A team led by Prof. LU Zhengtian and Researcher XIA Tian from the University of Science and Technology of China (USTC) realized Schrödinger-cat state with minute-scale lifetime using optically trapped cold atoms, significantly enhancing the sensitivity of quantum metrology measurement. The study was published in Nature Photonics.
In quantum metrology, particle spin not only serves as a potent probe for measuring magnetic fields, inertia, and a variety of physical phenomena, but also holds potential for exploring new physics beyond the Standard Model. High-spin Schrödinger-cat state, a superposition of two oppositely directed and furthest-apart spin states, offers significant advantages for spin measurements. On one hand, the high spin quantum number amplifies the precession frequency signal. On the other hand, the cat states are insensitive to some environmental interference, thus suppressing measurement noise. However, one major technical challenge in applying cat states in experiments is how to maintain a sufficiently long coherence time.
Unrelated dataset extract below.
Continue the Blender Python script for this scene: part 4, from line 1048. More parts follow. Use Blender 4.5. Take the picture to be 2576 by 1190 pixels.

The spins of 173Yb atoms form a Schrödinger-cat state within a one-dimensional optical lattice. (Image by YANG Yang et al.)
To address this challenge, the research team first trapped 173Yb atoms with a spin of 5/2 in an optical lattice. By controlling laser pulses to induce nonlinear light shifts on the ground states of the atoms, they successfully prepare a superposition state consisting of two spin projections, +5/2 and -5/2. This state, namely the Schrödinger-cat state, exhibits enhanced magnetic field sensitivity and experiences identical light shifts in the optical lattice, residing within a decoherence-free subspace. Therefore, it is immune to intensity noise and spatial variations of the lattice.
Experimental results indicated that the coherence time of this cat state exceeded 20 minutes. Utilizing Ramsey interferometry, the researchers confirmed that the phase measurement sensitivity approached the Heisenberg limit.
This long-lived Schrödinger-cat state paves a new way for atomic magnetometry, quantum computations, and the exploration of new physics beyond the Standard Model.